Chandan Kumar, District Collector, Sukma said, “The main challenges are to provide basic facilities, basic government schemes, so that people can stay there. We are undertaking several measures, such as ensuring job cards under MNREGA, health camps. People that have returned are being shown their piece of land under government records so that they can begin to farm.”

But soon, however, there was a demonstration of just how complex any rebuilding is in Bastar. Maraiguda is deep in South Sukma, an 8-km journey down an almost unmotorable road from Errabore on the main road. The return of the families brought sudden attention, unwanted by the Maoists.
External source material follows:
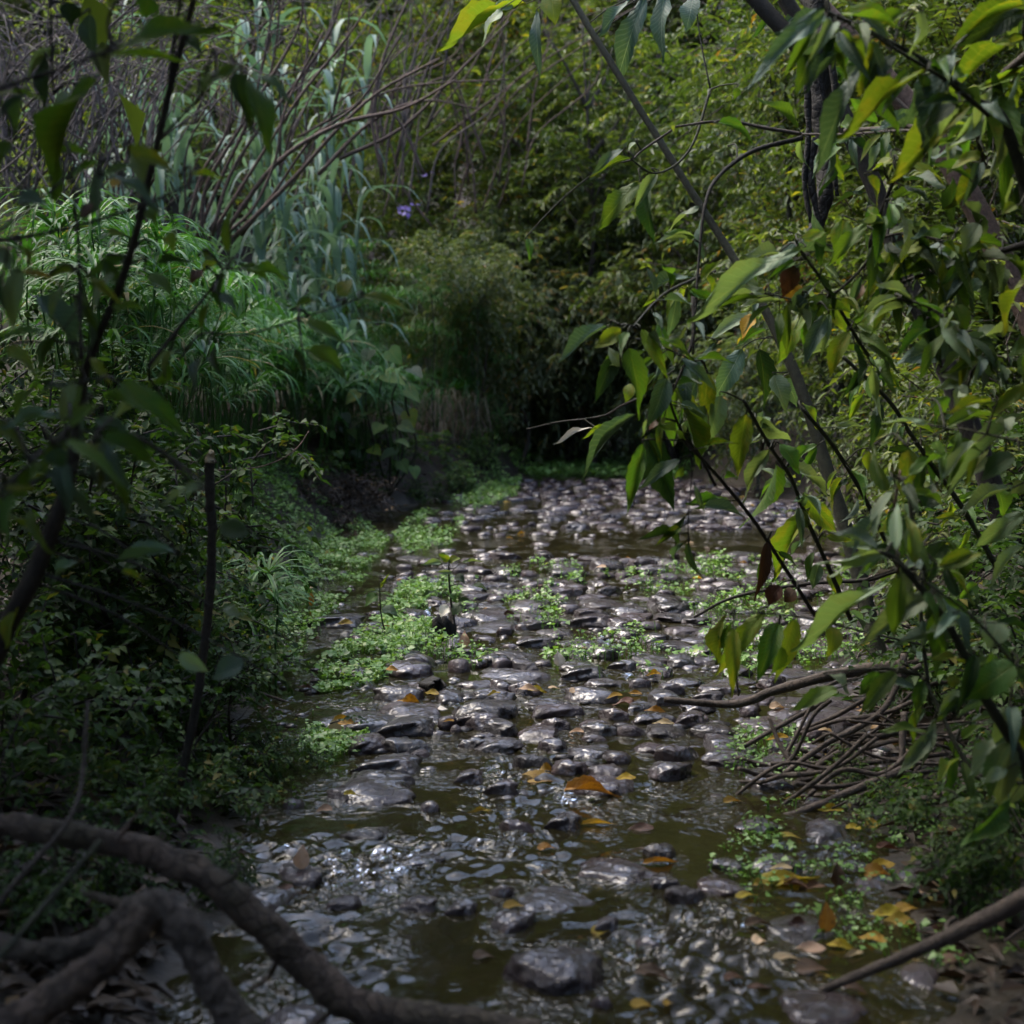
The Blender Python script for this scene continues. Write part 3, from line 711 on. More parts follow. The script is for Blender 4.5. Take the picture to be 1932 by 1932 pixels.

Kumar, the District Collector, said, “We are very serious about rehabilitation, where it is organic or artificial. In other areas as well, people are returning to their homes such as from camps in Jagargunda and Bhejji (in Bastar), which are arguably even more left-wing extremism affected.”

However, there are also questions being asked about the “haste” in the process. “These are sensitive matters, and the consequences are dire. We had asked for more time. These things need to happen over time. If no help had been offered, it would have been said that nothing was being done. The police goes to these villages generally to do patrolling and get people on their side. That is their job,” a senior police officer said.

In Maraiguda, the refugee is constantly looking at a man in a white vest, sitting in the vicinity. As the afternoon turns to evening, he walks to his brother’s home. Out of earshot, he turns around, motions to the man in the vest. “He is the dadalog’s man. Please leave. I am happy to be back, but we need to be left alone.”